When will AI really change the way we analyze sport?
AI is making its way into every aspect of our lives, and sport is no exception. Athletes, teams, and sport organizations are all asking the same question: when will AI become a reliable partner in sport analytics?
Broadly speaking, sport analytics can be grouped in two main families:
1. Technical analysis – focused on improving the execution of a specific movement, such as a tennis serve, a golf swing, a gymnastics flip, or a runner’s gait. The goal of such analytics is to help athletes gain efficiency and precision.
2. Tactical analysis – focused on how teams or groups of athletes work together to make a difference in the game. This typically involves tagging events and generating stats on one’s own team or the opponent, ranging from objective data (passes, goals) to more subjective insights (quality of a transition from attack to defense).
Not surprisingly, team sports organizations are particularly eager to use AI to automate tactical analysis, by turning raw game footage into structured events and statistics.

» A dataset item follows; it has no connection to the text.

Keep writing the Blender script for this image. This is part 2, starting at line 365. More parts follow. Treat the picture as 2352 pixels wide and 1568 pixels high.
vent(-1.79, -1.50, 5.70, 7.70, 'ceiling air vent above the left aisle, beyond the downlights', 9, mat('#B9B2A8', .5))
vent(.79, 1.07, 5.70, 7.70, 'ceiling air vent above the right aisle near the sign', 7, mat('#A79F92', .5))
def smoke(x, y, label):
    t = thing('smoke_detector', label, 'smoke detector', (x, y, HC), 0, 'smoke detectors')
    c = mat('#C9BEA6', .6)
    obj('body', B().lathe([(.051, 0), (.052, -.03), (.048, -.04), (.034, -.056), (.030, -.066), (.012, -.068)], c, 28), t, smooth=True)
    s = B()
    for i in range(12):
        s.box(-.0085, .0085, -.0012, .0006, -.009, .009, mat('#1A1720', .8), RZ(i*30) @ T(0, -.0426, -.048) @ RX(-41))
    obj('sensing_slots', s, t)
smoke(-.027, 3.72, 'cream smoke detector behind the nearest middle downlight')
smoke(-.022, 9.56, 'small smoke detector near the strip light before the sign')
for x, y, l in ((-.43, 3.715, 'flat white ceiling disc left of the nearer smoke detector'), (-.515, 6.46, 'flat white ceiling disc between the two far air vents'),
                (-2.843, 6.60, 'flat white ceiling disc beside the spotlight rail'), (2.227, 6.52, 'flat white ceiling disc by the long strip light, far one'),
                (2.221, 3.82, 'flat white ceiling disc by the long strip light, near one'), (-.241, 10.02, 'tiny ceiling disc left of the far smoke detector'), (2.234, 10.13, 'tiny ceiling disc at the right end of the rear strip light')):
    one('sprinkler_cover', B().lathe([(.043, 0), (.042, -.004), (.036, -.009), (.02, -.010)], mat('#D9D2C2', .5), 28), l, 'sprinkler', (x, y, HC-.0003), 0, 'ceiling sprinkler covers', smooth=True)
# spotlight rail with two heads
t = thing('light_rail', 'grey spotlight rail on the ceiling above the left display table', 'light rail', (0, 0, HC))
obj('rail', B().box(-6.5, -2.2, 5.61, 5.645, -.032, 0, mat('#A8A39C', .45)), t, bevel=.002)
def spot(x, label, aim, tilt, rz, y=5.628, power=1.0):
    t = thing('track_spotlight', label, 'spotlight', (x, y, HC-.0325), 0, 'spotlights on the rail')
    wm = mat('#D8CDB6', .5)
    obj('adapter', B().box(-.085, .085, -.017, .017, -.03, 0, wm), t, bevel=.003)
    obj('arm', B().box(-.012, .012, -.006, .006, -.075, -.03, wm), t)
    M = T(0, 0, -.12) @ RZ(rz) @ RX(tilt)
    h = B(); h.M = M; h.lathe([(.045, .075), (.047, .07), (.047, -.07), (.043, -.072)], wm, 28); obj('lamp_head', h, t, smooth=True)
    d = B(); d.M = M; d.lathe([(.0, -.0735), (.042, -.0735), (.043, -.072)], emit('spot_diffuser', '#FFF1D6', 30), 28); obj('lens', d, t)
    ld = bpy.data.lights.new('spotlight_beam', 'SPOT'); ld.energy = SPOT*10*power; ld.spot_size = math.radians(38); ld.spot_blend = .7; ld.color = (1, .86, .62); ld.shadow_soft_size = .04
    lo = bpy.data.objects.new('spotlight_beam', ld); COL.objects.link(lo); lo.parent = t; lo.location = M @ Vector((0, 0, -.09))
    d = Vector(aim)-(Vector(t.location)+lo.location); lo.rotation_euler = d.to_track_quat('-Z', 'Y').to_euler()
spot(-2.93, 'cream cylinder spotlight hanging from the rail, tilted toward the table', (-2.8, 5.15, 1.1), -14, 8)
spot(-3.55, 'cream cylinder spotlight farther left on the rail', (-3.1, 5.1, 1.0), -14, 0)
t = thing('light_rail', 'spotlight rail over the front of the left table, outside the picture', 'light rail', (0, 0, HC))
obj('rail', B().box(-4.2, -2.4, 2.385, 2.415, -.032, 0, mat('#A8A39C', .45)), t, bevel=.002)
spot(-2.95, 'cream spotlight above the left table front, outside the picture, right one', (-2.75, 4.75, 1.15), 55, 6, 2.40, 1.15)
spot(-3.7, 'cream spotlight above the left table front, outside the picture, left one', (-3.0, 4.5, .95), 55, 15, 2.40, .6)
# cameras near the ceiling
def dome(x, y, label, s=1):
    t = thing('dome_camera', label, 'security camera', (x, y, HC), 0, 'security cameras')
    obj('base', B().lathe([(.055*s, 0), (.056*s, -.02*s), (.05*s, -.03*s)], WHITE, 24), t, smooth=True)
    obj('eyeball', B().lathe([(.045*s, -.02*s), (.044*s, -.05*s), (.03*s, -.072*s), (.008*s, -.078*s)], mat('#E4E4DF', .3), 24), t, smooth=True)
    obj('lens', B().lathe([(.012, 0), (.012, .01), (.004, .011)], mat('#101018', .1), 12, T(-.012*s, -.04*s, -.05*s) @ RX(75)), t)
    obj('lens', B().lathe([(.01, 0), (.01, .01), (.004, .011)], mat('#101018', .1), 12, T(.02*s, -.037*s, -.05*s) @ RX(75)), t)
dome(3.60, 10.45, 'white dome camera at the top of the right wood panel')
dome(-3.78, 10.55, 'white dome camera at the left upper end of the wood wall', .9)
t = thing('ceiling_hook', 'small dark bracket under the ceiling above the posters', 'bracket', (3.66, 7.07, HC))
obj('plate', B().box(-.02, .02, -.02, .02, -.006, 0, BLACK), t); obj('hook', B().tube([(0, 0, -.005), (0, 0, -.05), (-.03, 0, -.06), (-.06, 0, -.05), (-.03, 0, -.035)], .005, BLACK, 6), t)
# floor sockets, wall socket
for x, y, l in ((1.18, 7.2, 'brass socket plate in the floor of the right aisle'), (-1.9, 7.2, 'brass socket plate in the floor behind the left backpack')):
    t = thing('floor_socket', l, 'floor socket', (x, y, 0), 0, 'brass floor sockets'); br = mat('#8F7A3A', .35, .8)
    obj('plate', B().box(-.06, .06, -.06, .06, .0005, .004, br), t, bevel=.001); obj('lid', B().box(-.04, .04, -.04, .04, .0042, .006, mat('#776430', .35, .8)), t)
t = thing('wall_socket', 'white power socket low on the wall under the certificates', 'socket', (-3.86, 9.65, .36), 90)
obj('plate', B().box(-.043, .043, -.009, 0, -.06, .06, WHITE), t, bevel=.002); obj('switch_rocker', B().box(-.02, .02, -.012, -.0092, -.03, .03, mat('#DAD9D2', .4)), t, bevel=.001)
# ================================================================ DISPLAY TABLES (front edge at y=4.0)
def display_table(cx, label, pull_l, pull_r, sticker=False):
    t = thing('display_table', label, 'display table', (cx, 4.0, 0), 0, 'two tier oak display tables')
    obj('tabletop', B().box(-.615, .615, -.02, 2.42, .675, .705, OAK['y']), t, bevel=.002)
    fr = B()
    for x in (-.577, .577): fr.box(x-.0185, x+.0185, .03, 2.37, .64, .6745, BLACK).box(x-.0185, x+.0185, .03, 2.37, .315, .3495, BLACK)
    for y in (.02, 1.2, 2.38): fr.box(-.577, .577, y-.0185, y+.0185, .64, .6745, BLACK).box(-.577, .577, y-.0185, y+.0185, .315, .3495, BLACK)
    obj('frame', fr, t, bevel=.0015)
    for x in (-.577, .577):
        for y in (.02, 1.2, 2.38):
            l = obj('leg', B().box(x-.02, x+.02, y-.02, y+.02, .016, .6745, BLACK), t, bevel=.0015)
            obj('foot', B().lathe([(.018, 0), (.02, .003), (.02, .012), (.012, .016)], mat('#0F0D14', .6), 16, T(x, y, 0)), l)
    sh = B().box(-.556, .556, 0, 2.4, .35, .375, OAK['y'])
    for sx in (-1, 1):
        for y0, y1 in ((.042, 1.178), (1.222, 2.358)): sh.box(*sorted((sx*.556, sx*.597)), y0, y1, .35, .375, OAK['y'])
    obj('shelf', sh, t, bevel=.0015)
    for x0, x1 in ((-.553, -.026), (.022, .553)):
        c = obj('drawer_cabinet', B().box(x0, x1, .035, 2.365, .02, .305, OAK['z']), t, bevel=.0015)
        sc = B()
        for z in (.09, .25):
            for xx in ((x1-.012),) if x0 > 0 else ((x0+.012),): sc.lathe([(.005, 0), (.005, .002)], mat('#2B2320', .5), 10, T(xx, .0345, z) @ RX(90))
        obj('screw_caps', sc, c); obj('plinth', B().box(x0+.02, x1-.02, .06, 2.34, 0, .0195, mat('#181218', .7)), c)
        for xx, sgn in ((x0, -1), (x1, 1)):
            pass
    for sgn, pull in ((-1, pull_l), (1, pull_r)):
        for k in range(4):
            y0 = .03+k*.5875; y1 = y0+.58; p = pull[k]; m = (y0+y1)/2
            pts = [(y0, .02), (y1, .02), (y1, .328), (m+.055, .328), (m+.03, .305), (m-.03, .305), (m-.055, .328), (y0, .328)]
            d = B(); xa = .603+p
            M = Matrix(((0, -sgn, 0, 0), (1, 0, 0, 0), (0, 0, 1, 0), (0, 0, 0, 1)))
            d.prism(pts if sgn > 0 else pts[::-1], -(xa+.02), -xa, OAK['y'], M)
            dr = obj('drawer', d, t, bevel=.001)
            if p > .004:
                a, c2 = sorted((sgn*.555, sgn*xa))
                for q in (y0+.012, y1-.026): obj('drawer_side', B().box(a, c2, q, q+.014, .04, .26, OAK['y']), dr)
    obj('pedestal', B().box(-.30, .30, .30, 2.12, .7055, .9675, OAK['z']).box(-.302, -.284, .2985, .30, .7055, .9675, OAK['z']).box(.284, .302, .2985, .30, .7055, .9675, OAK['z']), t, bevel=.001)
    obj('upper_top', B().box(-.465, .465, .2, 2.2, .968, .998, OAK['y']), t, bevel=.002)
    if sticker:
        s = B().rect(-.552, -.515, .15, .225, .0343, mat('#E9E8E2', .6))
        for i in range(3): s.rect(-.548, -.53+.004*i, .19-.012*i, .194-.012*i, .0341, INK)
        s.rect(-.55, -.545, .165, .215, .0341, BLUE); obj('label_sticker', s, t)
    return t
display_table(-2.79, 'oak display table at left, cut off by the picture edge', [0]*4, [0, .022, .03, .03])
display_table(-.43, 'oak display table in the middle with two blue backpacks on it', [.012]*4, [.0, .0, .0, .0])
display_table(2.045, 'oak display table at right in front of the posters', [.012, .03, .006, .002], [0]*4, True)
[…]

From what we observe combining the current state of the AI sport market and the needs of our customers, AI in sport can be thought of in a 3-tier approach when it comes to tactical analysis:
Tier 1: Basic events
AI identifies simple game phases and actions – the kind of things any casual fan could recognize.
Football: passes, corners, penalties, goals
Tennis: rally length, forehand/backhand, serve
Tier 2: Advanced insights
AI starts providing richer data, including player positioning, individual statistics as well as more precise event qualifications – insights that require a trained eye.
Football: player positions, lineups, player-by-player metrics
Tennis: shot classifications such as passing shots, lobs, smashes
Tier 3: Comprehensive, sport-specific analytics
AI delivers tactical data which would typically require the eye of a sport expert.
Football: pass completion rates, defensive line height, pressing efficiency
Tennis: spin variations (slice, topspin), precise in/out decisions
Where do we stand in 2025?
Tier 1: Several sports tech providers already offer AI-generated data at this level, with growing reliability. These models often require just a single video feed.
Tier 2: This level of data remains a challenge in sport. Tracking all players on a field requires multiple camera angles whilst accurate event qualification are calling for extensive annotations to train the models. Reliability is improving but not yet consistent.
Tier 3: Obviously the Graal when it comes to AI produced data. Currently production of data reaching this level of detail and expertise is extremely limited.
AI in sport is advancing quickly — yet, in 2025, human tagging remains the backbone of reliable data generation. We’re still at the early stages of this journey, and the coming years will show how fast AI can truly scale from basic (Tier 1) to advanced, expert-level analytics (Tier 3).
What’s certain, in any case, is that this progress won’t come cheap. It will demand significant processing power and massive amounts of annotated data. The “free” generative AI tools many of us use today have created a false sense of value — remember that if it is free you are the product!